Kömür Kokusu

Kömür Kokusu

Havada yıllar sonra kömür kokusu var bu akşam.

13-15 yaşlarında Bolu’da erken gelen kışlarda havayı kaplayan kömür kokusundayım sanki. Unutulmuş bir koku.

Daha neler var böyle unuttuğum?

Adı “yaz” olan, aslında hep ilk bahar kıvamındaki Bolu yazları mesela. Bütün gün ders yok bahçelerdeyiz diye sevinip, sonrasında yüzümü basan çillere sövüşümü özlüyor da olabilirim.

Belki de 4 defa okuduğum Çalıkuşu romanıdır özlediğim. Yoksa 5 miydi?

Duvardaki Tarkan posterleri, dersaneyi kırma planları ya da belki kendime ait ilk deodorantım mücevher kıymetindeki. Anlamını bilmeden sırama kazıdığım ayıp rock şarkısı sözleri…

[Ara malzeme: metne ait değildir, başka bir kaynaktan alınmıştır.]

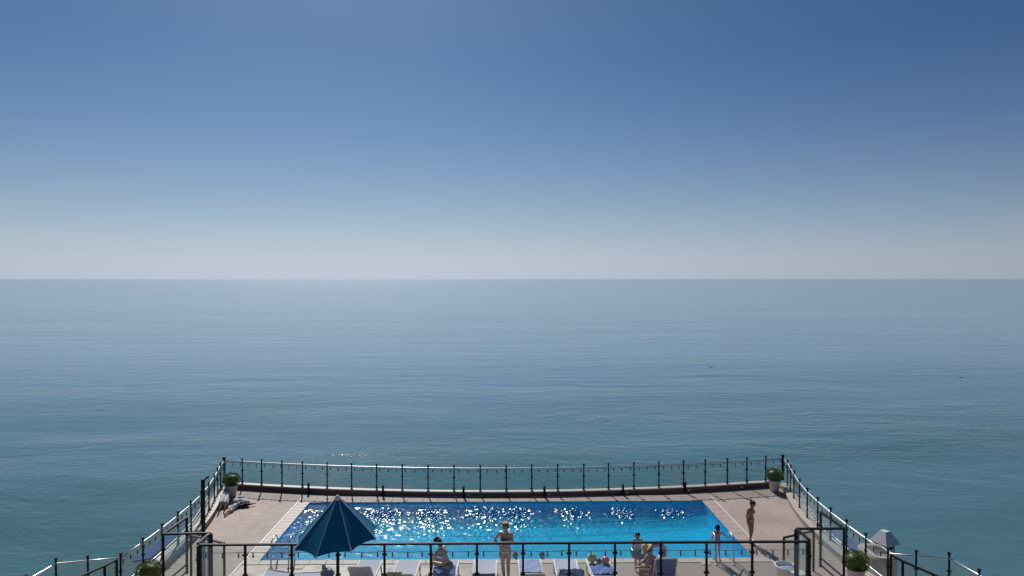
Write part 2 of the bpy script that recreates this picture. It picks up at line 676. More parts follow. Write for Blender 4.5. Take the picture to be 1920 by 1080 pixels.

19 Mayıs provalarında küçük kese kağıtlarında bilmem kaç liraya satılan ilk yeşil eriklerin heyecanı mesela. Hepsi saklı kömür kokusunda.

Son geceye bırakılan sınav çalışmaları, hep kız kardeşime yaptırdığım resim ödevleri.

Sıra arkadaşımın tenine hiç uymayan, ekşi peynir gibi koktuğunu asla söyleyemediğim parfümü,

Ocakta kaynarken etrafa yaydığı koku ile acaba doğru sıcaklığı tutturabilecek miyim stresi yaşatan yoğurt mayalanmaya aday süt.

İlk yakınlaşmamız, eşinin vefat ettiği gece ve ‘apartmandaki tek uyanık kişi babam olduğu için’ gerçekleştiğinden bana sonraları da evi hep ‘eski, ölü’ kokan komşu.

Kömür kokusu 0,5 uçlu kalem, sarı teksir kağıdında mor renkli ispirto kokan yazılı soruları.

Üstünde kar taneleri içinde mis kokulu turp ve roka dolu yeşil-siyah pazar poşetleri.

Evde yapılmış şalgam suyu, kuru dolma, heyecanla beklenen Pazar gecesi Parliament Sinema Kuşağı. Hepsi kömür kokusu.

Okul eteğinin altına dize kadar giyilen havlu çoraplarım ve pazartesi sabahı nemli bulunduğunda saç kurutma makinesi ile kurutulmaya çalışılırken çıkardıkları yanmış naylon kokusu.

Kömür kokusu yazlık aşklar bitti’nin acı ifadesi, doyasıya balık keyfi, kar tatilleri.

Bir nefes kömür beni öyle alıp götürdü ki, doğal gaz o zaman iyi ki yokmuş dedim. 20 yıl sonra bugünümü bana ne hatırlatır acaba?

Komşumun kahvaltı dahil her öğün tükettiğini düşündüğüm köri kokusu mu? Oğlumun mis kokusu mu? Yoksa aşkımın kullandığı ve  o tarihte artık antika sayılacak tıraş kolonyası mı?